Self-compassion is not about moral judgment, as in how dare you judge somebody else.  It functions by assessing situations with respect to the wellness of your experience and others, and makes a plan calibrated towards increasing your well being and the well being of others.

If you notice yourself judging others, supporting others who judge others, watching or sharing media in which others are judged, just notice the behavior, name it (without creating a story), and bring kindness to your experience.  Judgment is the most natural response to feeling threatened or afraid, so we might say, “I am noticing judgment.  I wonder what might be making me feel uncomfortable or afraid.  Whatever it is, I come by this feeling naturally.  Because I suffer, may I be kind to myself.  May I accept myself just as I am.”  Then, find another behavior that brings you more well being, like comfort or making a plan that will yield greater safety or success.

When something is trending, it is really difficult to not want to join in.  We are only human, right?  However, nothing will ever be paramount to your well being and the well being of others, so it is always ok to step back and notice if an action is harming you and others.  Noticing this behavior and turning to self-compassion to remediate it is not about apologizing for your feelings (which is unnecessary), it is about believing that you and others around you are worthy of a good life.

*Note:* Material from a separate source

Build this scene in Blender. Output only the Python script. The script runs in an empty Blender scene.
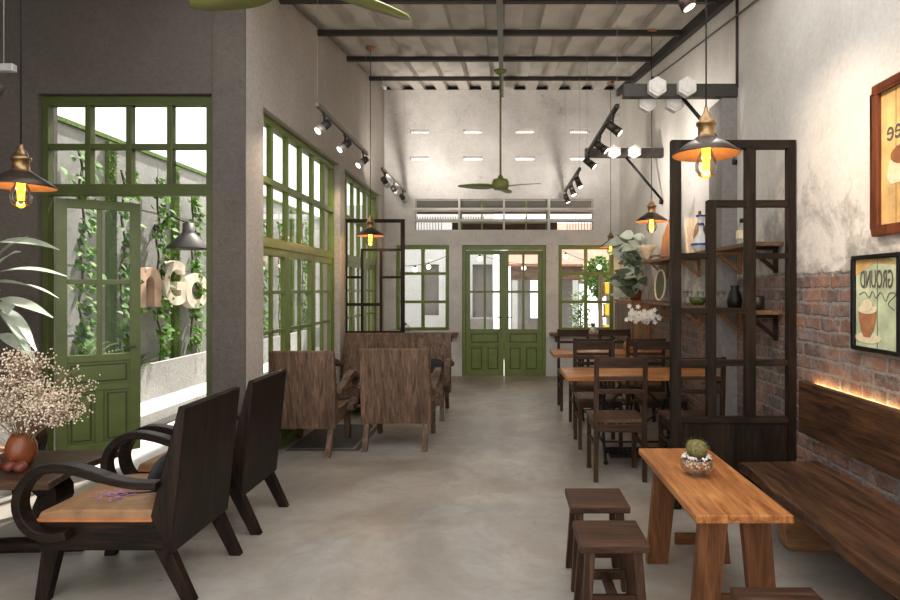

 If you struggle to believe that you are worthy of a good life, think of someone that you find worthy who you love and who loves you.  Then, think about what they would say to you about your worthiness.

Whatever comes of your experience, be kind to yourself.  We need to make mistakes to grow, and we need growth to be helpful to those with less experience than us.  We also need growth for humility and greater awareness of others: key ingredients in being a good friend, family member, and significant other.

Notice your experience.  If it is harming you, bring kindness to your experience. Then, plan a behavioral change that will bring you greater well being.  You are worthy of a happy life with an abundance of well being.

365 Days of Kindness.  Self Compassion.  Day 18.  In the Books.